In a bid to bolster its digital infrastructure, Nigeria is embarking on an ambitious plan that requires an estimated investment of $3 billion to extend its fibre connectivity by an additional 85,000 kilometres over the next three years, according to the World Bank.

Speaking at a stakeholder meeting in Abuja, Mr. Franz Drees-Gross, the World Bank Regional Director for Infrastructure in West and Central Africa, highlighted the importance of this initiative in achieving the government’s target of 120,000 kilometres of optic fibre connectivity nationwide. The event, themed “Broadband for All,” convened key players to strategize on funding avenues to realize this vision.
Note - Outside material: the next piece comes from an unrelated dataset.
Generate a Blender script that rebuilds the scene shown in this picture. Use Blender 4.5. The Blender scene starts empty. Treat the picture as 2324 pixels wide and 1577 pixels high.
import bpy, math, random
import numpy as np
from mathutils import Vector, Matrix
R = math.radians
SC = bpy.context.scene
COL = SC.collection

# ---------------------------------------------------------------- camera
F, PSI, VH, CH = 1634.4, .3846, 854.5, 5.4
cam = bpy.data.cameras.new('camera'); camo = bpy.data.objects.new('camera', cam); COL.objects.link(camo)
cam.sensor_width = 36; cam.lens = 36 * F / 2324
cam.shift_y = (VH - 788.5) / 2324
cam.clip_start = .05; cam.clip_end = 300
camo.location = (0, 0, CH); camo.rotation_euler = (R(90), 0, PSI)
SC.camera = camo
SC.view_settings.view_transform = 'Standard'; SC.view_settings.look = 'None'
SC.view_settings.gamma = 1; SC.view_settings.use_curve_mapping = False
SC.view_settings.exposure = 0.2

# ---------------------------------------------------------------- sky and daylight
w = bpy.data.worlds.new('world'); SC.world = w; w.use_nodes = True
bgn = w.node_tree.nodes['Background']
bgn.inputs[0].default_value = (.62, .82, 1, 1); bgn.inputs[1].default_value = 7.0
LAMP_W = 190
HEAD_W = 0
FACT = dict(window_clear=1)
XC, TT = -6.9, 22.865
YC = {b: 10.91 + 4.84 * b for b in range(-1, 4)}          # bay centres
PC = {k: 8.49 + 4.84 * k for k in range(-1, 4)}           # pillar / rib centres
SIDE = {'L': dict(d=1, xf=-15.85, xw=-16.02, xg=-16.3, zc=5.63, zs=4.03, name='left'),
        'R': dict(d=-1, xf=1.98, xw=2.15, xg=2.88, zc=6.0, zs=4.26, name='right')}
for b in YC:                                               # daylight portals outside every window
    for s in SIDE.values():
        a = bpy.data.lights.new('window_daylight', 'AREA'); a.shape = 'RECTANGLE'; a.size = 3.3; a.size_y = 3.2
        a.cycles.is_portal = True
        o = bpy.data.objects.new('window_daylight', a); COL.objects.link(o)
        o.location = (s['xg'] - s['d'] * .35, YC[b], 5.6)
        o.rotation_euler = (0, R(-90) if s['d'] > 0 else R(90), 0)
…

Drees-Gross outlined the Nigerian government’s blueprint, which entails setting up a digital National Broadband Fund and deploying approximately 95,000 kilometres of middle-mile cable infrastructure.

This expansion aims to enhance broadband access across the country, building upon the existing 35,000 kilometres of broadband cable infrastructure.

Discussing financing options, Drees-Gross emphasized leveraging domestic funding mechanisms.

“What we’re discussing with the government is, what’s the best way to finance that. How could you set that up? How could you release some of the funding that’s available in the country using perhaps a Universal Service Provision Fund (USPF) and other instruments? And how can the World Bank provide technical assistance and, if needed, perhaps some financing for that,” he said.

The overarching goal is to make digital access ubiquitous and affordable, thereby fostering digital skills development and content creation.

Highlighting Nigeria’s demographic advantage and burgeoning digital landscape, Drees-Gross envisioned the nation as a regional hub for exporting digital services. He underscored the need for broader collaboration across West and Central Africa to harness the full potential of the digital economy.

Affordability emerged as a critical concern, with Drees-Gross pointing to the high cost of data packages and device accessibility as barriers to widespread internet adoption. Addressing these challenges, he stressed the importance of nurturing a robust digital ecosystem that caters to diverse user needs and preferences.

Moreover, Drees-Gross highlighted Nigeria’s potential as a major exporter of optic fibre infrastructure, citing the country’s strategic position with eight submarine cables landing on its shores. By bolstering domestic connectivity and expanding regional networks, Nigeria could tap into new markets and enhance its economic competitiveness.

Echoing the sentiment, Dr. Bosun Tijani, the Minister of Communications Innovations and Digital Economy, emphasized the imperative of stakeholder collaboration to secure investments for the national broadband plan.

Tijani underscored the pivotal role of telecommunications infrastructure, particularly fibre optic cables, in driving inclusive digital access nationwide.

The minister revealed that Nigeria had laid approximately 3,035 kilometres of fibre optic cables to date but stressed the need for extensive expansion to meet growing demand.

With an estimated requirement of 120,000 kilometres of fibre optic cables, he outlined a financial target of $3 billion to bridge the infrastructure gap.

The engagement also saw participation from industry representatives, including Stanley Jegede, Chairman of Phase 3 Telecoms, who lauded the government’s commitment to supporting service providers in reaching underserved areas.

Jegede emphasized the importance of government intervention in facilitating infrastructure expansion to commercially unviable regions.

“So, if the government is supporting like all the governments of focused countries have done to raise either grants, equity, or loans to support the infrastructure directly, we’re excited about it,” he stated.